# Written request
Print the records below exactly, starting at the first line and stopping after the line that contains "S.camera = cam". Leave out any pictures.

# Material to process
** begin **

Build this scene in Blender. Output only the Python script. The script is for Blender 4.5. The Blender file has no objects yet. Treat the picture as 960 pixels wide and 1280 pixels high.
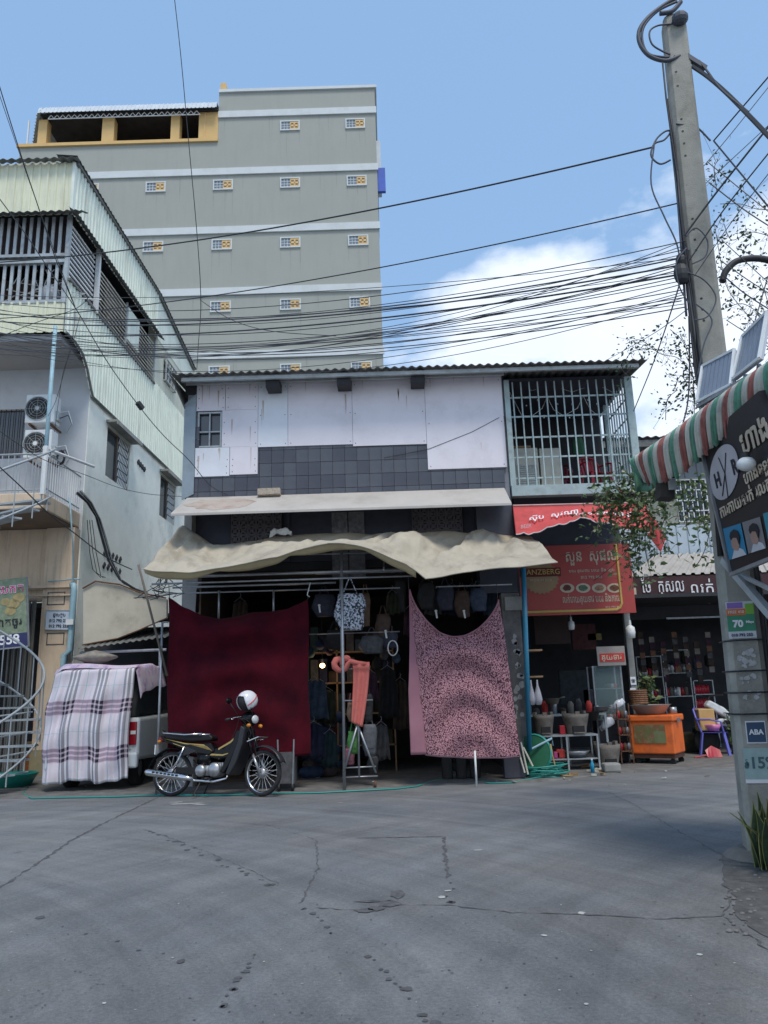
import bpy, math, random
from mathutils import Vector, Matrix
R = math.radians
rnd = random.Random(11)
S = bpy.context.scene
COL = S.collection

# ------------------------------------------------------------------ camera
CAM_H, PITCH, ROLL, FPX = 1.45, R(13.4), R(1.8), 961.0
cam_d = bpy.data.cameras.new('camera')
cam_d.sensor_fit = 'HORIZONTAL'; cam_d.sensor_width = 36.0
cam_d.lens = 36.0 * FPX / 960.0
cam_d.clip_start = 0.05; cam_d.clip_end = 3000
cam = bpy.data.objects.new('camera', cam_d); COL.objects.link(cam)
cam.matrix_world = Matrix.Translation((0, 0, CAM_H)) @ Matrix.Rotation(R(90) + PITCH, 4, 'X') @ Matrix.Rotation(-ROLL, 4, 'Z')
S.camera = cam

# ------------------------------------------------------------------ sky and sun
SUN_EL, SUN_AZ = R(63), R(160)          # azimuth clockwise from +Y; behind the camera, to the right
S.view_settings.view_transform = 'Standard'; S.view_settings.look = 'None'
S.view_settings.exposure = 0.62; S.view_settings.gamma = 1.0
W = bpy.data.worlds.new('World'); S.world = W; W.use_nodes = True
wn = W.node_tree; wn.nodes.clear()
def wnode(t, **k):
    n = wn.nodes.new(t)
    for a, b in k.items(): setattr(n, a, b)
    return n
wl = wn.links.new
sky = wnode('ShaderNodeTexSky', sky_type='NISHITA', sun_disc=False, sun_elevation=SUN_EL, sun_rotation=SUN_AZ, air_density=1.35, dust_density=1.2, ozone_density=2.2)
bg = wnode('ShaderNodeBackground'); bg.inputs['Strength'].default_value = 0.107
out = wnode('ShaderNodeOutputWorld')
tc = wnode('ShaderNodeTexCoord')
sx = wnode('ShaderNodeSeparateXYZ'); wl(tc.outputs['Generated'], sx.inputs[0])
mp = wnode('ShaderNodeMapping'); mp.inputs['Scale'].default_value = (1, 1, 1.9); mp.inputs['Location'].default_value = (2.15, 0.4, 0.3)
wl(tc.outputs['Generated'], mp.inputs[0])
n1 = wnode('ShaderNodeTexNoise'); n1.inputs['Scale'].default_value = 2.1; n1.inputs['Detail'].default_value = 9; n1.inputs['Roughness'].default_value = 0.56
wl(mp.outputs[0], n1.inputs['Vector'])
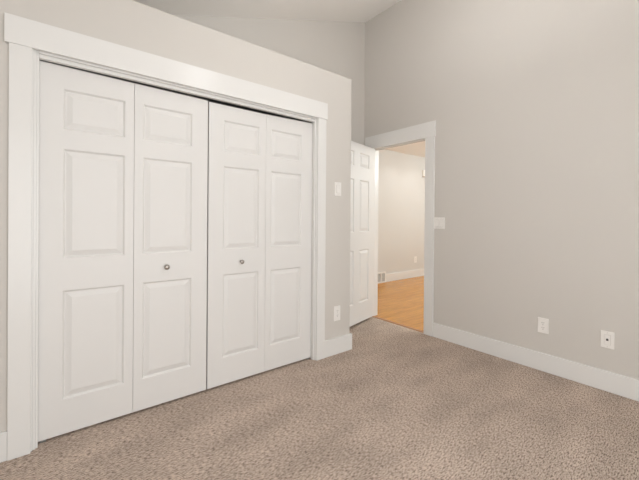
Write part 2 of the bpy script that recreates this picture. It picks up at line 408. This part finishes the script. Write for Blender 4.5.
def jack(loc, rz, w, h, label):
    e = empty('data_jack', loc, label, 'wall jack', rz=rz)
    link('wall_plate', plate_base(w, h), plate_m, e)
    g = NB(); add_box(g, -.0175, .0175, -.0065, -.0055, -.0345, .0345); link('insert_gap', g, mat('insert gap', (.40, .38, .35), .6), e, label='thin shaded gap around the insert')
    g = NB(); add_box(g, -.0165, .0165, -.0085, -.0055, -.0335, .0335, .0008); ins = link('insert', g, plate_m, e)
    g = NB(); add_box(g, -.0065, .0065, -.0092, -.0083, -.007, .006); add_box(g, -.003, .003, -.0092, -.0083, .006, .009)
    link('socket', g, slot_m, ins, label='small dark socket opening')
    for z in (.048, -.048): screw(e, 0, z)
    return e
RW = -math.pi / 2   # faces -X on the right wall
switch((2.4555, 0, 1.450), 0, 1, .078, .120, 'single rocker switch plate beside the right edge of the closet casing')
outlet((2.4595, 0, .3555), 0, .073, .130, 'white outlet low on the narrow wall between closet and open door')
switch((XR, -.329, 1.153), RW, 2, .116, .114, 'double rocker switch plate touching the right doorway casing')
outlet((XR, -1.2485, .3585), RW, .075, .118, 'white duplex outlet above the baseboard, left one on the right wall')
jack((XR, -1.6425, .3595), RW, .075, .118, 'white jack plate with one small dark socket, rightmost on the right wall')

# hallway things
outlet((6.375, 2.0, .357), 0, .085, .125, 'small white outlet on the hallway wall above its baseboard')
g = empty('vent_grille', (5.23, 2.0, 0), 'white return air grille at the foot of the hallway wall, partly behind the door', 'vent')
b = NB()
for x0, x1, z0, z1 in ((-.21, .21, .172, .195), (-.21, .21, -.003, .022), (-.21, -.188, .022, .172), (.188, .21, .022, .172), (-.062, -.045, .022, .172), (.070, .090, .022, .172)):
    add_box(b, x0, x1, -.018, -.0005, z0, z1)
link('grille_frame', b, plate_m, g)
b = NB(); add_box(b, -.188, .188, -.004, -.001, .022, .172); link('backing', b, duct_m, g, label='shaded grey duct opening')
for i in range(3):
    x0, x1 = ((-.188, -.062), (-.045, .070), (.090, .188))[i]
    b = NB()
    for k in range(7):
        z = .034 + k * .0205
        add_prism(b, [(-.015, z), (-.005, z + .008), (-.005, z + .010), (-.015, z + .002)], 0, x0, x1)
    link('louvre_bank', b, screw_m, g, label='grey shaded louvres')
g = empty('wall_box', (6.71, 2.0, 2.16), 'small white box with a rounded face high on the hallway wall', 'wall box')  # unidentified wall fitting, modelled as a plain box
b = NB(); add_prism(b, [(-.12, -.001), (-.12, -.016), (-.112, -.026), (-.09, -.032), (.09, -.032), (.112, -.026), (.12, -.016), (.12, -.001)], 2, -.062, .072)
link('cover', b, plate_m, g)
b = NB(); add_box(b, -.112, .112, -.026, -.001, -.078, -.062); link('box_base', b, mat('tan shaded base', (.42, .33, .24), .5), g, label='underside with its shade put into the tan colour')  # tan tone carries the shade on the bottom of the white box
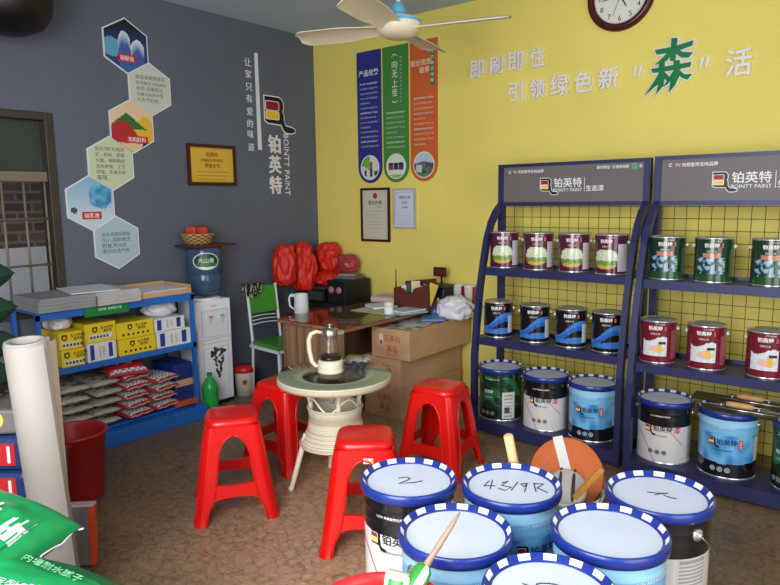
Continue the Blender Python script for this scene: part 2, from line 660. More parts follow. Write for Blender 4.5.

** end **

# Solved problem
Build this scene in Blender. Output only the Python script. The script is for Blender 4.5. The Blender file has no objects yet. Treat the picture as 960 pixels wide and 1280 pixels high.
import bpy, math, random
from mathutils import Vector, Matrix
R = math.radians
rnd = random.Random(11)
S = bpy.context.scene
COL = S.collection

# ------------------------------------------------------------------ camera
CAM_H, PITCH, ROLL, FPX = 1.45, R(13.4), R(1.8), 961.0
cam_d = bpy.data.cameras.new('camera')
cam_d.sensor_fit = 'HORIZONTAL'; cam_d.sensor_width = 36.0
cam_d.lens = 36.0 * FPX / 960.0
cam_d.clip_start = 0.05; cam_d.clip_end = 3000
cam = bpy.data.objects.new('camera', cam_d); COL.objects.link(cam)
cam.matrix_world = Matrix.Translation((0, 0, CAM_H)) @ Matrix.Rotation(R(90) + PITCH, 4, 'X') @ Matrix.Rotation(-ROLL, 4, 'Z')
S.camera = cam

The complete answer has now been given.